资源环境科技发展态势分析平台

The spatial and temporal variability in soil moisture modulates runoff generation and the degree of land-atmosphere coupling. Numerous statistical and modeling approaches have been implemented to characterize soil moisture spatial heterogeneity at fine spatial resolution using data from sparse observational networks or distributed model simulations. This characterization has been subsequently employed to translate coarse model simulations (of the order of a few hundred meters or kilometers) to finer spatial scales for a range of ensuing applications that rely on high-resolution characterization of soil moisture. One common feature of these disaggregation methods is that the impact of soil moisture memory is ignored. This results in both spatial and temporal persistence being poorly simulated, leading to poorer specifications of cropping and irrigation plans. To overcome this shortcoming, we developed a hybrid disaggregation method that uses the first-order autoregressive model (AR1) constructed from fine-resolution (60m) soil moisture simulations to disaggregate catchment mean soil moisture obtained from remote sensing or semidistributed model simulations. Soil moisture simulations from an integrated land surface-groundwater model, ParFlow-Common Land Model in Baldry subcatchment, Australia, are used as virtual observations.

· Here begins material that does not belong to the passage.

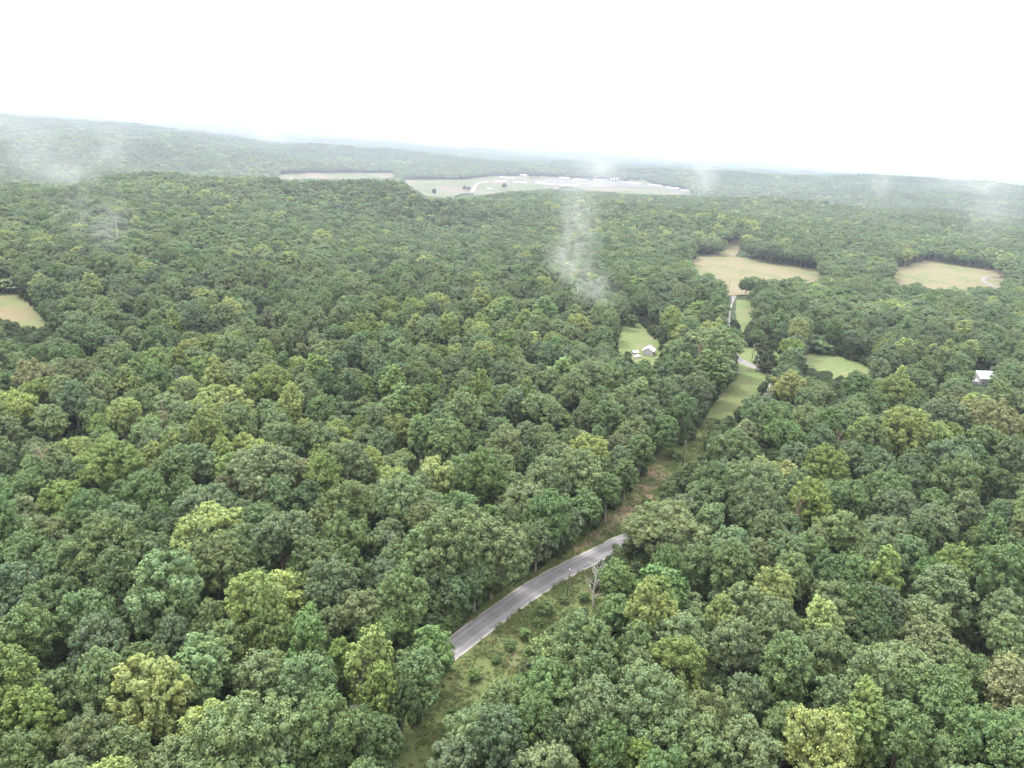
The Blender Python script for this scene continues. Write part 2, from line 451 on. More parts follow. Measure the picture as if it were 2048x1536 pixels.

We examined the AR1 method performance against topographic wetness index-based methods and those developed from temporal stability method. Results illustrate that the disaggregation schemes calibrated to a 10-day fine-scale model simulation perform better than the topographic-based methods in approximating soil moisture distribution at a 60-m resolution in the catchment. Furthermore, the AR1 model is the best model (Nash-Sutcliffe efficiency [NSE]>0.45) among various alternatives explored here. Applying the hybrid univariate AR1 model is promising for disaggregating semidistributed models' soil moisture simulations while significantly reducing the computational time.